If you start considering
all physical perturbations of a system as informational inputs, then all sorts of semantic contradictions begin to arise. If physical entities are information, then information is the same as the physical and no difference exists between physical and information. All stuff is idea, and all idea is stuff, and that invalidates the analytical definitions of everything pertaining to the physical and abstract, and renders all sorts of reasoning meaningless, contradictory, and/or tautological. It muddles the logical edifice that all of these disciplines are built on because fundamentally it
ignores the phenomenon of encoding.
To wit, examine the following claims: The quantity of mass of a rock isn't encoded by measurement, but it exists inherent in the rock itself. The temperature of the granite isn't something measured, but just exists and is self-evident. The length of the rock is part of the rock, and not a number derived from comparison with a standard such as a meter stick. And it's hard for people who believe in an external reality not to object to these ambiguous statements, because we say quantity, temperature, and length are objective measures constantly in science, but if they are part of the object, if the temperature Das Ding-an-Dich (thing-in-itself) is inherent, how is it possible to have two people measure it and get different numbers? It is better to shed such certainty and realize that external reality comes to us through a perceptual filter itself built of external reality and not accessible to introspection. It's better to model external reality by realizing that our measurement of 'temperature' is an internal process, that labeling it 'temperature' is an informational process, and that what we perceive as 'temperature' is a symbol for a referent which is the average kinetic velocity of molecules in a mass; 'temperature' is a practical abstraction liable to errors in measurement (hence the concepts of accuracy and precision). Everything you might think you observe, taste, feel, and touch are nothing more than psychological perceptions subject to distortion and bias, and that is
precisely why science, empiricism, skepticism, and related ilk are recent and highly fruitful innovations. They recognize this. The whole scientific method is built around the dichotomy of physical (external) and abstract (internal), and the moment you blur them together by theory and practice, you set thinking back to magic.
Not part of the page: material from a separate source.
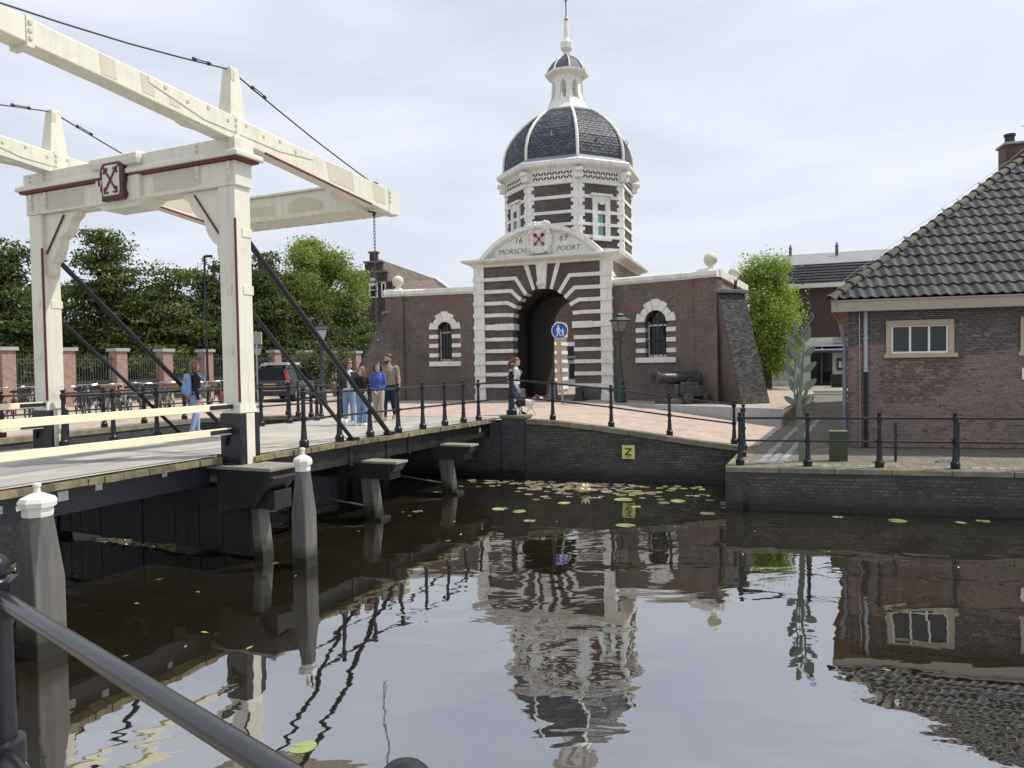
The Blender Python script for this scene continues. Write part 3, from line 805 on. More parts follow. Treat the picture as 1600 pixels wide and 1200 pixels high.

So, I hope you see that I object to your characterization not because it is immediately far-fetched or contradictory. It actually seems like a pragmatic way to conceptualize a function, but the problem is, it puts a small leak in the hull of thinking that eventually sinks the ship. In principle when you start muddling the nature of that which is physical from what is abstract, you undermine the intersubjective process by which STEM arrives at reliable knowledge.